A news article in Dabiq, the Isis English-language online magazine, published on Sunday justifies the practise of selling women and girls, some of whom are only children, on the theological rulings of early Islam.
The article claims: "After capture, the Yazidi women and children were then divided according to the Sharia amongst the fighters of the Islamic State who participated".
It goes on to differentiate between women from Muslim sects regarded by Isis as heretical, who can be considered as ‘apostates’, and the ‘mushrikin’ – or polytheists and pagans.
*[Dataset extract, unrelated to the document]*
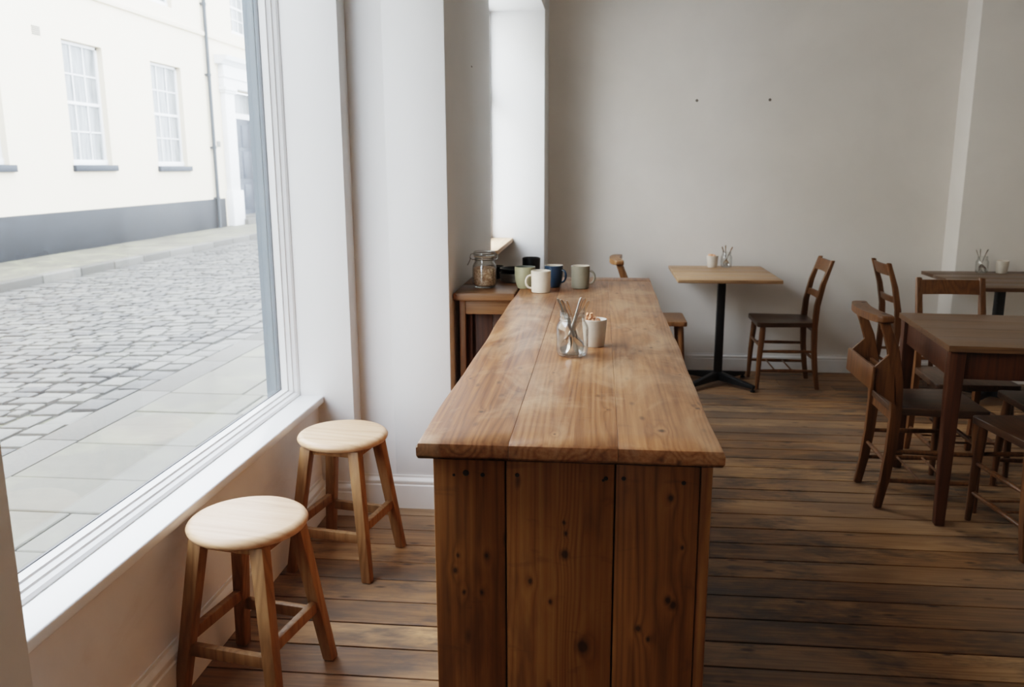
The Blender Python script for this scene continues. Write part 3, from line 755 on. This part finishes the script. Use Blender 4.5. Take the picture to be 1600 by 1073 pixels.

It says: “Their women could be enslaved, unlike female apostates.”
The article came as Human Rights Watch said yesterday that hundreds of Yazidi men, women and children from Iraq are being held captive in makeshift detention facilities in Iraq and Syria by the group.
Piecemeal reports of brutality perpetrated by Isis towards women have emerged from the region, but aid organisations confessed they have little real idea of the extent of the abuse.
Tens of thousands of Yazidi’s fled into the Sinjar Mountains, many remaining stranded there for weeks, after the militant onslaught on Sinjar in August, part of Isis’s lightning advance across northern and western Iraq.
Hundreds were killed in the attack, and tens of thousands fled for their lives, most to the Kurdish-held parts of northern Iraq.
Iraq's Human Rights Ministry said at the time that hundreds of women were abducted by the militants, who consider the centuries-old religious minority a heretical sect.
Most of the Yazidis are now displaced in northern Iraq, many having lost loved ones in their flight to safety. Some say that their women and girls were snatched during the militant raid.
In one section of the magazine, a statement attributed to Mohammed al-Adnani, the spokesman for the Islamic State group, read: "We will conquer your Rome, break your crosses, and enslave your women," addressing those who do not subscribe to its hard-line interpretation of Islam.
The release of the magazine came as New York-based Human Rights Watch said Yazidi men, women and children remain held by the group. Its report noted that the group "separated young women and teenage girls from their families and has forced some of them to marry its fighters."
One woman told Human Rights Watch that she saw Isis fighters buying young women, and a teenage girl said a fighter bought her for $1,000, the report said.